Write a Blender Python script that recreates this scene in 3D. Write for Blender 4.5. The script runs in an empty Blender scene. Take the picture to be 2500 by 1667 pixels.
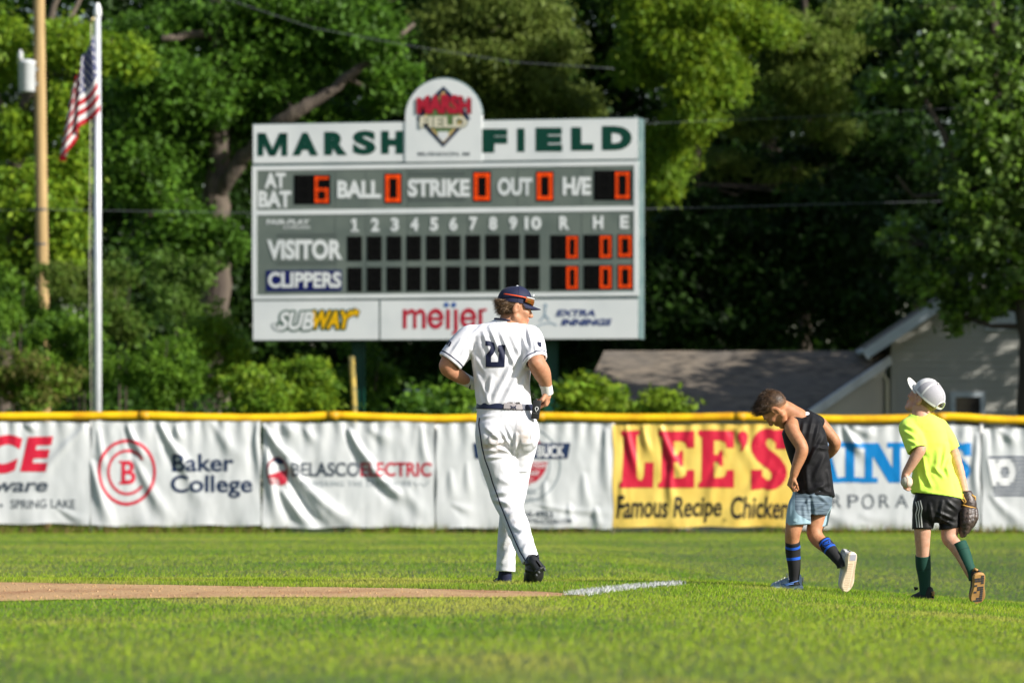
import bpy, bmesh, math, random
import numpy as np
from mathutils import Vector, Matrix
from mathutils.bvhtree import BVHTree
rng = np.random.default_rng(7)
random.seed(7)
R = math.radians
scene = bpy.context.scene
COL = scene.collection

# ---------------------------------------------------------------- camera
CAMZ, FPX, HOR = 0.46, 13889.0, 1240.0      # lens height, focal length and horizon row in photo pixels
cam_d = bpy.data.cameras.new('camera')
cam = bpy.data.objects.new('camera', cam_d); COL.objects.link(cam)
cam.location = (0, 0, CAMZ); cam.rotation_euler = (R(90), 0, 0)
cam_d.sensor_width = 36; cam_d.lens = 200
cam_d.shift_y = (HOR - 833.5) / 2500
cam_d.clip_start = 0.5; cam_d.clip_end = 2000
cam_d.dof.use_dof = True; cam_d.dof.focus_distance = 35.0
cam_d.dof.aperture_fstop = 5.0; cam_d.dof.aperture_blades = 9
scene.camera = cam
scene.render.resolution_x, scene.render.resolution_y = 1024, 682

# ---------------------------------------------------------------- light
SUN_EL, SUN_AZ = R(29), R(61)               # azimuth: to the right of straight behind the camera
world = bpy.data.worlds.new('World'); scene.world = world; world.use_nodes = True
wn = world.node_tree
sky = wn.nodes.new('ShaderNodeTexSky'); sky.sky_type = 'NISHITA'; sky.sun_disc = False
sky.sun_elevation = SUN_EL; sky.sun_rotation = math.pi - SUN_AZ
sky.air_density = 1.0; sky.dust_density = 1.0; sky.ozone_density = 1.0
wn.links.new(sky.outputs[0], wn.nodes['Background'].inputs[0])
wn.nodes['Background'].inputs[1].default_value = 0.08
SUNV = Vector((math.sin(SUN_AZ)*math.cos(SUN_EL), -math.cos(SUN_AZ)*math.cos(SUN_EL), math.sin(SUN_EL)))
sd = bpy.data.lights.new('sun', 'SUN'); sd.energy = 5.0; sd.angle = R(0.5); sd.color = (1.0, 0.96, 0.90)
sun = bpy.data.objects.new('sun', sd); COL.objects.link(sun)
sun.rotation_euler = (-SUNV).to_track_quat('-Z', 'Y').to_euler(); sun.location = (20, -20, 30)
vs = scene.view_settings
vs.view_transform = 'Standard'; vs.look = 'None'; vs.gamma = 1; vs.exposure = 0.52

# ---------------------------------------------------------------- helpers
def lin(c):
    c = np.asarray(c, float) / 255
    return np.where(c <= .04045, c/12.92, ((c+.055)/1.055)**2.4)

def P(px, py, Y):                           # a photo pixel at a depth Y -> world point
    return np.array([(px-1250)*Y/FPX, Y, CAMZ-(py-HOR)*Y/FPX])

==

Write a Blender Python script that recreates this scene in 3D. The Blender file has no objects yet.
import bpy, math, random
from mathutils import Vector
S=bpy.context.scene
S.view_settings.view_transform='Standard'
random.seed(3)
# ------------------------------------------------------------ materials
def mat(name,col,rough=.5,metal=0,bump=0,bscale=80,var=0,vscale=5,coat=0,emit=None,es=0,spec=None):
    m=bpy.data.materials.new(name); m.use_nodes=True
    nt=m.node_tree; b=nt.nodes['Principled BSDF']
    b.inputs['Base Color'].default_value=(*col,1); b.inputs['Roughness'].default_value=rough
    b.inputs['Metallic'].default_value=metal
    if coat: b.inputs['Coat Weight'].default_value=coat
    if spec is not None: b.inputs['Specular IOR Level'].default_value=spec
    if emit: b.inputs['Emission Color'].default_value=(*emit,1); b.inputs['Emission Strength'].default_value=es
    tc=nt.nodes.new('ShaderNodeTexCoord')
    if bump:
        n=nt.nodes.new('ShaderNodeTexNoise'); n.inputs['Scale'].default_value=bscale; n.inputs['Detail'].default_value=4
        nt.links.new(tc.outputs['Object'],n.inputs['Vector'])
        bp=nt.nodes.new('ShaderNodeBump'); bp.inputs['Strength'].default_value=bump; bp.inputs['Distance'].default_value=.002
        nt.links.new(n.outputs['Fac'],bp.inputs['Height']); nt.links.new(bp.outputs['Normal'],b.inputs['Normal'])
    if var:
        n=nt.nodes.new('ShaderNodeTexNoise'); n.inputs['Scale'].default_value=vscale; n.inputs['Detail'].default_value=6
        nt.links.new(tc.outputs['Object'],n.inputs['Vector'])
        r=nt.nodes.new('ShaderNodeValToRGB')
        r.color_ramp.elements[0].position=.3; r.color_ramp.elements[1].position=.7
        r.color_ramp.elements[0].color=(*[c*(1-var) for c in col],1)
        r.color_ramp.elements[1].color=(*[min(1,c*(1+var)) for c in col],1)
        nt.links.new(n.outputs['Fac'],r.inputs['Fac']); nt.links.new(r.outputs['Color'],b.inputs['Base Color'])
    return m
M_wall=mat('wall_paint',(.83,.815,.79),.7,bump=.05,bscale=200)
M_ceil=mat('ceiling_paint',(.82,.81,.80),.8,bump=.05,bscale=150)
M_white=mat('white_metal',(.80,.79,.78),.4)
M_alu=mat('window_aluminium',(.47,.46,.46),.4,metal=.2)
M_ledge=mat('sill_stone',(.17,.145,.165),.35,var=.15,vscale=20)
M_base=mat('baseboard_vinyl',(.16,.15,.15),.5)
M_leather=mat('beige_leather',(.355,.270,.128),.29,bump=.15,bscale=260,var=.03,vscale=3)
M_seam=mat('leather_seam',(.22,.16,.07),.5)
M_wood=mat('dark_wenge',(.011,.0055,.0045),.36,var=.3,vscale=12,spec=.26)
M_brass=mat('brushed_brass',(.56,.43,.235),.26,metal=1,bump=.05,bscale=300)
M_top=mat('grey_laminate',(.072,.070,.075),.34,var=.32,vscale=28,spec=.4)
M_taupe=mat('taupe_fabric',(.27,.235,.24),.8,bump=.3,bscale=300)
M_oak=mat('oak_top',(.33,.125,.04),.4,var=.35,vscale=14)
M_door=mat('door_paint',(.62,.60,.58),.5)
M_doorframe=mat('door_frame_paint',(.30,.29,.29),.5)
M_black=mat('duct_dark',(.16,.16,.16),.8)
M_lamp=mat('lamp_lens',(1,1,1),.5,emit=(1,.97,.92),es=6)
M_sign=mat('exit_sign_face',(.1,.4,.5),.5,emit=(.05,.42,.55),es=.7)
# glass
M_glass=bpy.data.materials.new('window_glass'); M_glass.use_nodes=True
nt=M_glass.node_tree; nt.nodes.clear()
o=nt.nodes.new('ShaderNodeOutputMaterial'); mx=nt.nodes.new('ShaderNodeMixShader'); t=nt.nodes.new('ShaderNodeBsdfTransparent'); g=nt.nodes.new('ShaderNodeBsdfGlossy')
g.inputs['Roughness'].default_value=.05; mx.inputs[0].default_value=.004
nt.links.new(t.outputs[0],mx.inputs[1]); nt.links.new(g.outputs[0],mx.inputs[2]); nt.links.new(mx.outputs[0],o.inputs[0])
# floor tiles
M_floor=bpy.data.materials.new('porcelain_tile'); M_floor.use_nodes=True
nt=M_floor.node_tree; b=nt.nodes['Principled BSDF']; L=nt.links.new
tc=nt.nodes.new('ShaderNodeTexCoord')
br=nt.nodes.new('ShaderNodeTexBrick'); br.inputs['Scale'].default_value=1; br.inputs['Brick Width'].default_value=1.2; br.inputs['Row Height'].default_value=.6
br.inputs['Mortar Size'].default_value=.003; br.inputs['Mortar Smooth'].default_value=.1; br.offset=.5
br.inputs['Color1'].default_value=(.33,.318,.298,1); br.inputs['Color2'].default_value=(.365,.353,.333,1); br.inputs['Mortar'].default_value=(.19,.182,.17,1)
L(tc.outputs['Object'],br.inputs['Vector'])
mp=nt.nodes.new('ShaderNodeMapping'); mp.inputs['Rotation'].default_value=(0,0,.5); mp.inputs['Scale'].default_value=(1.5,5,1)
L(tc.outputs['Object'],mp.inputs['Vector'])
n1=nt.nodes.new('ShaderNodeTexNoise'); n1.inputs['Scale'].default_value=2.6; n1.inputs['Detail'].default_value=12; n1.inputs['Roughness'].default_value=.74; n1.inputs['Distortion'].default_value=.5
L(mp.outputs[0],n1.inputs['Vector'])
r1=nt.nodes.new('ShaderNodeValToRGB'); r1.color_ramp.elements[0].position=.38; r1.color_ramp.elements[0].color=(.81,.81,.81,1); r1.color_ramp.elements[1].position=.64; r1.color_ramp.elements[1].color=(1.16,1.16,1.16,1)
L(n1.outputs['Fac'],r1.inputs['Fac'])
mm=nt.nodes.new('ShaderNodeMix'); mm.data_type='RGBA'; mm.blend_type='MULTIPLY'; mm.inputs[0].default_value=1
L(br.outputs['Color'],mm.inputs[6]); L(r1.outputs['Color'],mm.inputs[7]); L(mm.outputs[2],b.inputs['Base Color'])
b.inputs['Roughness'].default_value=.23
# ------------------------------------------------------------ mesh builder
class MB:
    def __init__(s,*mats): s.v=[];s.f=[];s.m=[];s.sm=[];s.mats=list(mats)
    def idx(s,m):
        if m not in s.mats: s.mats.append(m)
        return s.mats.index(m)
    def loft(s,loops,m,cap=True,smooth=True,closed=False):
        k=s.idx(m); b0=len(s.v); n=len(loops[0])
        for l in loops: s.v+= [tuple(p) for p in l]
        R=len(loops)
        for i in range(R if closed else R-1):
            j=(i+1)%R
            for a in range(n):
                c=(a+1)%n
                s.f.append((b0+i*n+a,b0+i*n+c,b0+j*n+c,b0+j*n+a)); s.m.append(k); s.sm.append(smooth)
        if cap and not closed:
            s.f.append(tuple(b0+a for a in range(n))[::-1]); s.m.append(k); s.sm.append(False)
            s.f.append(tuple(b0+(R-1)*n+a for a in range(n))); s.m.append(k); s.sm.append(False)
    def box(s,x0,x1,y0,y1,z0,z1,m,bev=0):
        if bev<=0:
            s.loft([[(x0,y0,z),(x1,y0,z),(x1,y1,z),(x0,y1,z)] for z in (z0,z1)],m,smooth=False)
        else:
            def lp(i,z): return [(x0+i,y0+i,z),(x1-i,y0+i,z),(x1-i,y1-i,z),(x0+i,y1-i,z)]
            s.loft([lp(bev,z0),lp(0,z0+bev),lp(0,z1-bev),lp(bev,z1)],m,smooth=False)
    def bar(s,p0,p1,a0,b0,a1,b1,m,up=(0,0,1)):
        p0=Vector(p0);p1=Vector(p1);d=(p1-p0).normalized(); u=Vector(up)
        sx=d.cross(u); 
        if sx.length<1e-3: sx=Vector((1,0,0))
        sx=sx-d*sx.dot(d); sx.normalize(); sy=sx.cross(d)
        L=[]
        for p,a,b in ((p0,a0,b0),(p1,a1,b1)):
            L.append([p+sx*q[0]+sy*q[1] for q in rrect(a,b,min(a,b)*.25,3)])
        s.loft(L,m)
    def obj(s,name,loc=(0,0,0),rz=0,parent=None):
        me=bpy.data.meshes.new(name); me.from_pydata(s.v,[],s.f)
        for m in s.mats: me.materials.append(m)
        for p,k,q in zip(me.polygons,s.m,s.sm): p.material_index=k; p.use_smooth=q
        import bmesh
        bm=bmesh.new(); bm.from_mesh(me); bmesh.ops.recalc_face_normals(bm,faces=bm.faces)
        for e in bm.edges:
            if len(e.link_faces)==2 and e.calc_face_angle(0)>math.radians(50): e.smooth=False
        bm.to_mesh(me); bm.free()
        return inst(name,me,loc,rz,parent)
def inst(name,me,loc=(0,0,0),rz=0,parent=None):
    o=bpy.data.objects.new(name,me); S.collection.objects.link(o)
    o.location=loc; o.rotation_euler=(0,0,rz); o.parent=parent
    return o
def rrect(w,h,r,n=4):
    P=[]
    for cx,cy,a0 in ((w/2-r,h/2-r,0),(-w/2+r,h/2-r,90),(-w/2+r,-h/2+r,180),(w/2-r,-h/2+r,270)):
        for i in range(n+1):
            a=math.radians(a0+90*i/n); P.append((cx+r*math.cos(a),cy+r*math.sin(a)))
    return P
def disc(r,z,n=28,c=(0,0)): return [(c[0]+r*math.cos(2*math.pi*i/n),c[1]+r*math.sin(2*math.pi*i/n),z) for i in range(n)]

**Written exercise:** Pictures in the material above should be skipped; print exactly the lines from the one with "by 1667 pixels." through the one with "scene.render.resolution_x, scene.render.resolution_y = 1024, 682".

**Written solution:**
Write a Blender Python script that recreates this scene in 3D. Write for Blender 4.5. The script runs in an empty Blender scene. Take the picture to be 2500 by 1667 pixels.
import bpy, bmesh, math, random
import numpy as np
from mathutils import Vector, Matrix
from mathutils.bvhtree import BVHTree
rng = np.random.default_rng(7)
random.seed(7)
R = math.radians
scene = bpy.context.scene
COL = scene.collection

# ---------------------------------------------------------------- camera
CAMZ, FPX, HOR = 0.46, 13889.0, 1240.0      # lens height, focal length and horizon row in photo pixels
cam_d = bpy.data.cameras.new('camera')
cam = bpy.data.objects.new('camera', cam_d); COL.objects.link(cam)
cam.location = (0, 0, CAMZ); cam.rotation_euler = (R(90), 0, 0)
cam_d.sensor_width = 36; cam_d.lens = 200
cam_d.shift_y = (HOR - 833.5) / 2500
cam_d.clip_start = 0.5; cam_d.clip_end = 2000
cam_d.dof.use_dof = True; cam_d.dof.focus_distance = 35.0
cam_d.dof.aperture_fstop = 5.0; cam_d.dof.aperture_blades = 9
scene.camera = cam
scene.render.resolution_x, scene.render.resolution_y = 1024, 682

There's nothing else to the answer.